Scenes as source code:
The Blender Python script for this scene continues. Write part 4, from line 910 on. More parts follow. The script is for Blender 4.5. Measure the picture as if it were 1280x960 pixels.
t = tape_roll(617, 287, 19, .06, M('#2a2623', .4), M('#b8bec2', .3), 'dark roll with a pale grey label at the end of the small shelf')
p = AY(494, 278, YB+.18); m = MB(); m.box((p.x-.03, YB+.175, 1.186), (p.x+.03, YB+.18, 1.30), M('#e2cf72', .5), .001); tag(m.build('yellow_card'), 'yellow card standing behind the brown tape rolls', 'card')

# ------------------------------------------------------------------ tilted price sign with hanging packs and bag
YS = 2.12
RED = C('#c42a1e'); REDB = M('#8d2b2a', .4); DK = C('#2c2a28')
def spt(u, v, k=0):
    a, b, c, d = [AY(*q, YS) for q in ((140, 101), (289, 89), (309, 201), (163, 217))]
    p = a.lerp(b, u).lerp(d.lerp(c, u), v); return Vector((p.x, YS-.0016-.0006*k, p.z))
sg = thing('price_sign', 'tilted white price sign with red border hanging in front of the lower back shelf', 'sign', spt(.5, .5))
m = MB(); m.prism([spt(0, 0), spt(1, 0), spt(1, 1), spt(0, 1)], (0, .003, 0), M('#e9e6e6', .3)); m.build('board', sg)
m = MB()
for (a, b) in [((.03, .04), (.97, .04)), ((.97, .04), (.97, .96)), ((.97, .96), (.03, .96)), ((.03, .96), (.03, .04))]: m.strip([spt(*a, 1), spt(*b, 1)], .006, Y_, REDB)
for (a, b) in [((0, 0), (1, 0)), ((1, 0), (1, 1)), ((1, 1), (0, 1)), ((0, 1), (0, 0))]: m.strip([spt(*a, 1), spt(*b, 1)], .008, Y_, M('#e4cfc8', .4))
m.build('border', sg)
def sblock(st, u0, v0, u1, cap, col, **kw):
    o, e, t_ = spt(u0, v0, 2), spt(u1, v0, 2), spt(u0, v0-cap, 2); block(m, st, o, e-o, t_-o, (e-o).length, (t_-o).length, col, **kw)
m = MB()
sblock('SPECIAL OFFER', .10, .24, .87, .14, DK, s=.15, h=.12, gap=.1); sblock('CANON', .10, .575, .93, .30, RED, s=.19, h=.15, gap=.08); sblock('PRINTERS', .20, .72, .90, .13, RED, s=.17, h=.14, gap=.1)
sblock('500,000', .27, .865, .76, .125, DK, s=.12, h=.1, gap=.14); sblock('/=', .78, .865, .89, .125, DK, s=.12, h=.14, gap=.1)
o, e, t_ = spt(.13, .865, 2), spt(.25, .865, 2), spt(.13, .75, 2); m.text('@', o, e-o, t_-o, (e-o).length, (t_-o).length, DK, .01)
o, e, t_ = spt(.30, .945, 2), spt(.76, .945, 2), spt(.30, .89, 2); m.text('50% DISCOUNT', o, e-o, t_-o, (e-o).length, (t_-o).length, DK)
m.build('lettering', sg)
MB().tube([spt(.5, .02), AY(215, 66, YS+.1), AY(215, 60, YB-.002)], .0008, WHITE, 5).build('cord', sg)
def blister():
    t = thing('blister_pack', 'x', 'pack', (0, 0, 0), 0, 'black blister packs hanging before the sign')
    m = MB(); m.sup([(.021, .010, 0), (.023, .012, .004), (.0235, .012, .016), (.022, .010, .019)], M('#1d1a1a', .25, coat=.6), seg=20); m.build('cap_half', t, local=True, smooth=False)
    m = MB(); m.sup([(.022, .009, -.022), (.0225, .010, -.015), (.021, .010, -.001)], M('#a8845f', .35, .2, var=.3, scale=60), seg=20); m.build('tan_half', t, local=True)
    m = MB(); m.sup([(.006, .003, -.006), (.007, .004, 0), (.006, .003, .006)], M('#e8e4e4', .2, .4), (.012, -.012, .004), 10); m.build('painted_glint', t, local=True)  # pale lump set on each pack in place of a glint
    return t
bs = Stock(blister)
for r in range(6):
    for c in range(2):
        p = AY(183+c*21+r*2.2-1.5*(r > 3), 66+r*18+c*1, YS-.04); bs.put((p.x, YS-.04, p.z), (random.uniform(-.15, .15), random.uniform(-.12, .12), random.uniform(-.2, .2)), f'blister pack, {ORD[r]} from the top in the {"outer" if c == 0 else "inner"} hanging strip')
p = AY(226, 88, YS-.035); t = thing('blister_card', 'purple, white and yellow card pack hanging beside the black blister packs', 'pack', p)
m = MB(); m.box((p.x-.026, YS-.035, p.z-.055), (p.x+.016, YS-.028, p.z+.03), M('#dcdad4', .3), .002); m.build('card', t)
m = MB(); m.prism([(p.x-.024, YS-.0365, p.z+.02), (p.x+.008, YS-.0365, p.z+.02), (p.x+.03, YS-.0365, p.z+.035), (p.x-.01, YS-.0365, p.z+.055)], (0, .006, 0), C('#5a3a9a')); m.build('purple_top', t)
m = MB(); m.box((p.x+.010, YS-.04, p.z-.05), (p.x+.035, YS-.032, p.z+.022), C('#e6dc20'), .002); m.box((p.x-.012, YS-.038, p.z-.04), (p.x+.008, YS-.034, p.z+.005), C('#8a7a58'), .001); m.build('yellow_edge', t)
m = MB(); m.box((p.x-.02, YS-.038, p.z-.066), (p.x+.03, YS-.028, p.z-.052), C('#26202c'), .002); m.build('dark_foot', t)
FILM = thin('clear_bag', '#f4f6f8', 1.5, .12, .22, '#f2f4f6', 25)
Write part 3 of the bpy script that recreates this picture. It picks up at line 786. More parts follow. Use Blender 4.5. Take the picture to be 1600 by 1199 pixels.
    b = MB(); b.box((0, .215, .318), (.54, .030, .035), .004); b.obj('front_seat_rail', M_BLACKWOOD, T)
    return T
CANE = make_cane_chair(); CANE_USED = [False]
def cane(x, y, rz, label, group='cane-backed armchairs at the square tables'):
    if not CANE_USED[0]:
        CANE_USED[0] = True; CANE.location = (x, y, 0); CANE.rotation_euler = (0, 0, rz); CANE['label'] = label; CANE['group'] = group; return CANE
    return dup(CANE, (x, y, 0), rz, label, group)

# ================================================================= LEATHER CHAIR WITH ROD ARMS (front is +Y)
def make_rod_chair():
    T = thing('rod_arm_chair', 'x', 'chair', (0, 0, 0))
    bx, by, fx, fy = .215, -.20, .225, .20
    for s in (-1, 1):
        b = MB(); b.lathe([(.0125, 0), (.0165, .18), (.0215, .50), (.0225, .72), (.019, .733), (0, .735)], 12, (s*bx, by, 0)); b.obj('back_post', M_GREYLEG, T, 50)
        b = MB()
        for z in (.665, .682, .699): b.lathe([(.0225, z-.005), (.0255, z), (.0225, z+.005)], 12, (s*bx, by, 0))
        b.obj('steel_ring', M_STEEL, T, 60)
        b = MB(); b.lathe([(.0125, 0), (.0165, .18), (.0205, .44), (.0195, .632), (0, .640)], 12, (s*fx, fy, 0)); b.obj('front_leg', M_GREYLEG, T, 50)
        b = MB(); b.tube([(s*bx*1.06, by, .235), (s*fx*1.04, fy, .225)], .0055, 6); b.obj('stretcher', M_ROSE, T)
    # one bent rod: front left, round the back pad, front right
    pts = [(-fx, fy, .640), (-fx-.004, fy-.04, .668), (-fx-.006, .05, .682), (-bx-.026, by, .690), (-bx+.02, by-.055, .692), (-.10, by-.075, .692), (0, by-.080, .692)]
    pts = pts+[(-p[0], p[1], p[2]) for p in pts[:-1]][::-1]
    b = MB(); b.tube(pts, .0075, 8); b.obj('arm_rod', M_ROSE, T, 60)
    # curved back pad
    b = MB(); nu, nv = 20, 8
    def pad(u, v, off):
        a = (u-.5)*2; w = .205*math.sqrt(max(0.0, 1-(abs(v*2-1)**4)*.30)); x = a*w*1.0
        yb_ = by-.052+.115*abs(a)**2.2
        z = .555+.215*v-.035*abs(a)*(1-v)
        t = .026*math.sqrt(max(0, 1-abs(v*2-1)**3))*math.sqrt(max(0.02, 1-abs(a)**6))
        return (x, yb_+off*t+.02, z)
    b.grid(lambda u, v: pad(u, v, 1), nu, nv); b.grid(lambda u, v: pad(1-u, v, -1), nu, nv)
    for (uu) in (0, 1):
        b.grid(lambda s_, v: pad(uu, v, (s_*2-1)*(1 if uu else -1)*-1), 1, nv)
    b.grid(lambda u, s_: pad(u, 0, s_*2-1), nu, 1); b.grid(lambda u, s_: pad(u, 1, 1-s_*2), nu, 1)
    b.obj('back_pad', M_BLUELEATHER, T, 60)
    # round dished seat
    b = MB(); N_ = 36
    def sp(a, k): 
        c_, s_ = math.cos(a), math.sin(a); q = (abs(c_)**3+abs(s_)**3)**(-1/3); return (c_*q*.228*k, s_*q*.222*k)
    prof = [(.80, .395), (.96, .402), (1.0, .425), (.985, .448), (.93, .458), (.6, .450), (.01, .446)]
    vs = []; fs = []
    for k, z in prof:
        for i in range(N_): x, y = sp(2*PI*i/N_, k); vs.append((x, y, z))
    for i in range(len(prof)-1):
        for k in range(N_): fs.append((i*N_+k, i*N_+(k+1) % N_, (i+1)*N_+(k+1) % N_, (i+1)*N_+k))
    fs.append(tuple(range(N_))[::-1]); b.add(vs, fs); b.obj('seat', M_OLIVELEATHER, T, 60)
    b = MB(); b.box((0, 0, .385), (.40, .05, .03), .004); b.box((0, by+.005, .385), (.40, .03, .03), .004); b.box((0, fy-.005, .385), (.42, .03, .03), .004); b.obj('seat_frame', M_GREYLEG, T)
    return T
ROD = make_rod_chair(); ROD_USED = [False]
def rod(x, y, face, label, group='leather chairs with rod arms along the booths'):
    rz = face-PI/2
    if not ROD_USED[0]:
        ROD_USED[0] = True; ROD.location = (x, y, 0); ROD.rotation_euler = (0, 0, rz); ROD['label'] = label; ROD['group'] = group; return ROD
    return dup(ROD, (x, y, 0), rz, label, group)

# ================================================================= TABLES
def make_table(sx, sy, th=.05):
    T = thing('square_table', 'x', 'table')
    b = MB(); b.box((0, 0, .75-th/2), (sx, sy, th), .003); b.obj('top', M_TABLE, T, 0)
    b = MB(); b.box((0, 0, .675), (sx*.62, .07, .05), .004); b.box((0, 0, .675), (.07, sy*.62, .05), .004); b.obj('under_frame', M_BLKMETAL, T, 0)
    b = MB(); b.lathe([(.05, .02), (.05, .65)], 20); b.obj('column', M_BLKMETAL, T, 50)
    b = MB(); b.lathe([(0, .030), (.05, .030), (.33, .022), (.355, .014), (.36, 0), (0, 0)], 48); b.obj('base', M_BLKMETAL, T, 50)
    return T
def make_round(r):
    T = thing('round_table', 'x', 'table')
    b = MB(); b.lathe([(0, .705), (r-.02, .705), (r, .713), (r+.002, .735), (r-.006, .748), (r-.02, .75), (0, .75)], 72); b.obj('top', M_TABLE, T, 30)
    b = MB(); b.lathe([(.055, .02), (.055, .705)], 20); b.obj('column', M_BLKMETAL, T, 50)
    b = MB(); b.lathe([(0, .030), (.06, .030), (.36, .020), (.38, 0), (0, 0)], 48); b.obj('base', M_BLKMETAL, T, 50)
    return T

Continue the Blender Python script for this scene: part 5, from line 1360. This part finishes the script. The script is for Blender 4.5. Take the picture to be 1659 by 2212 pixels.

Job: Above are the records; from them, give again exactly the lines from the one containing "Write part 3" through the one containing "return dup(CANE, (x, y, 0), rz, label, group)", both included.

Reply to the task:
Write part 3 of the bpy script that recreates this picture. It picks up at line 786. More parts follow. Use Blender 4.5. Take the picture to be 1600 by 1199 pixels.
    b = MB(); b.box((0, .215, .318), (.54, .030, .035), .004); b.obj('front_seat_rail', M_BLACKWOOD, T)
    return T
CANE = make_cane_chair(); CANE_USED = [False]
def cane(x, y, rz, label, group='cane-backed armchairs at the square tables'):
    if not CANE_USED[0]:
        CANE_USED[0] = True; CANE.location = (x, y, 0); CANE.rotation_euler = (0, 0, rz); CANE['label'] = label; CANE['group'] = group; return CANE
    return dup(CANE, (x, y, 0), rz, label, group)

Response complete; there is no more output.